Before: In bringing up the topic of religion, the question of identity is often alongside it; religion (or lack thereof) is integral to most people's identities. Japan's Nichiren school of Buddhism is a cultivated and peculiar community that retains an equally peculiar identity that formed eight centuries ago. Unlike most other schools of Buddhism, this school seems very out of place from an outsider's perspective. Nichiren is a militant school of Buddhism; Nichiren is an exclusive, single-minded, and sectarian school of Buddhism; Nichiren Buddhism is borderline eschatological in its interpretation of the Latter Day of the Law. The experiences of the early Nichiren school (as well as the text of the Lotus Sutra itself) have shaped the identity that sprouted around the sect. This same cultivated identity has remained and developed further within the school and its offspring since the lifetime of Nichiren Daishonin himself. This has stuck around to the modern day with the educational reform organization turned religious school known as Soka Gakkai, the Society for the Creation of Value. Soka Gakkai draws on these experiences of early Nichiren as well as its own experiences during its early years. Nichiren Buddhism’s early identity is informed by a textual analysis and interpretation of the Lotus Sutra as well as the experiences of persecution (real, imagined, as well as prophesied), and a self-induced exclusivity; these experiences are echoed in the organization, lives, and interpretations that make up modern day Nichiren’s identity.

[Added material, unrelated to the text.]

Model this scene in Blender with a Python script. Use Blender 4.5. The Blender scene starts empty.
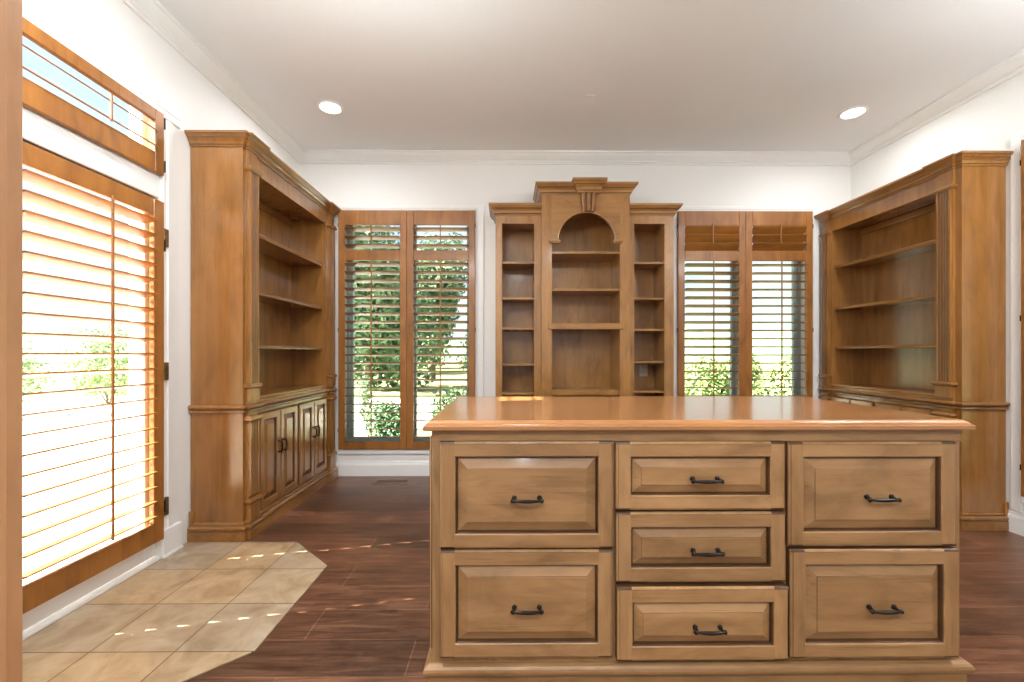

After: In bringing up the topic of religion, the question of identity is often alongside it; religion (or lack thereof) is integral to most people's identities. Japan's Nichiren school of Buddhism is a cultivated and peculiar community that retains an equally peculiar identity that formed eight centuries ago. Unlike most other schools of Buddhism, this school seems very out of place from an outsider's perspective. Nichiren is a militant school of Buddhism; Nichiren is an exclusive, single-minded, and sectarian school of Buddhism; Nichiren Buddhism is borderline eschatological in its interpretation of the Latter Day of the Law. The early Nichiren school and its experiences -- as well as Nichiren Daishonin's interpretations of the Lotus Sutra -- have shaped the school's development and the cultivation of its identity. This identity that cropped up around the lay and monastic followers of Nichiren Daishonin have continued to be cultivated through the centuries. This has stuck around to the modern day with the educational reform organization turned religious school known as Soka Gakkai, the Society for the Creation of Value. Soka Gakkai draws on these experiences of early Nichiren as well as its own experiences during its early years. Nichiren Buddhism’s early identity is informed by a textual analysis and interpretation of the Lotus Sutra as well as the experiences of persecution (real, imagined, as well as prophesied), and a self-induced exclusivity; these experiences are echoed in the organization, lives, and interpretations that make up modern day Nichiren’s identity.
I feel like the earlier parts of the paragraph benefit from changes but I feel pretty solid in regards to the later parts of the paragraph, myself.